ILLINOIS -- DuPage County Sheriff's Office Deputy John Bertuca said he has recently remembered a lot of cases he worked with his late partner of nine years: A German Shepherd named Stitch.
"It's pretty amazing the stuff that he could do," said Bertuca.
Stitch, who died Aug. 2, was DuPage County's only cadaver detecting canine. He was so good at his job, he twice found human remains in bodies of water, one of the most difficult scenarios for a patrol dog.
Bertuca still remembers his first call with Stitch.
In December 2007, Bertuca and Stitch got a call from the Chicago Police Department to help search for a body. Bertuca said he remembers walking up to the South Side apartment under which police thought a body might be buried. After Bertuca asked that holes be drilled in the concrete floor, he instructed everyone to leave. Stitch followed him from hole to hole at first then picked one, sat and stared as he'd been taught.
"The hairs stood up on the back of my neck, and I got chills," Bertuca said.
He lead Stitch around the basement and again the canine went back to the same hole. So Bertuca told the police Stitch had found a body. While jackhammers were brought in, the partners left, and Bertuca began to feel a little nervous.
"This is the first time my dog's doing this, and we're going to tear of up the floor in some guy's apartment," Bertuca said.
Sure enough, after tearing up the entire floor of the underground basement, under concrete and six more feet of dirt, clay and rocks, police found Eric Kaminski's fully clothed skeleton, almost four years after the Oak Lawn resident went missing.
He and Stitch went on to search many more scenes from DuPage County to Dixon, some of which Bertuca still isn't allowed to talk about. The pair cleared scenes after Drew Peterson's arrest. Bertuca said showing up to a call with every white-shirt boss just waiting for an answer never felt easy, but he trusted Stitch's skills. He knew if there was a body, Stitch would find it, and if there wasn't, the canine wouldn't waste anyone's time or energy with a false alert.
Stitch lived to work. Shortly before he died, a vet discovered several bulging discs in his spine and a tendon issue in one of his rear legs despite Stitch's lack of visible pain.
"He still wanted to go to work," Bertuca said.
Stitch, named by Bertuca's kids after the Disney character, grew up in Bertuca's home since he was just a 10-week-old puppy imported from Germany and donated to the sheriff's department by a local breeder.
Unlike many other agencies that purchase dogs between 1.5 or 2-years-old, DuPage County raises their working dogs from puppies. Patrol dogs are routinely taught to detect narcotics by a process of imprinting scents. It's taught as a game to the dogs, and once they learn how to detect once scent, others are easier to imprint. The one exception: Human remains. Many dogs shy away from cadaver detection.

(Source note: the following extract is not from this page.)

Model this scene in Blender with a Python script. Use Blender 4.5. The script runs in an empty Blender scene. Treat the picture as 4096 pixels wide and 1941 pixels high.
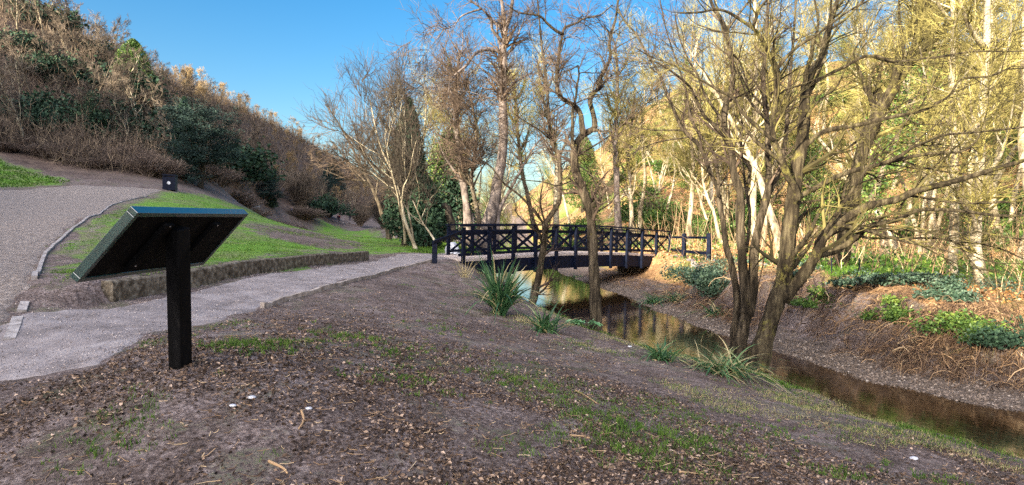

With the loss of Stitch, Bertuca hopes to train what he expects to be his last canine partner before he retires. Five-month-old Kato, named after Bertuca's very first working dog, is a female German Shorthaired Pointer hired as Stitch's replacement. Bertuca, who's been training dogs for nearly two decades, says a lot of handlers are men and prefer male dogs out of pure macho mentality.
"They'll work just as hard or be just as lazy as the other gender," Bertuca said.
The dog-training deputy said he hopes Kato is ready for police work by her first birthday, but he's willing to give her all the training she needs. Bertuca said his job is about protecting people, and patrol dogs like Stitch – and one day Kato – serve those people, too.
DuPage County Sheriff's deputies routinely patrol solo, but a few get to have a partner by their side every day.
"We're lucky because we have a dog in the car," Bertuca said.
(My Suburban Life - Aug 14 2013)
This is a fine tribute to a fine dog, as it should be.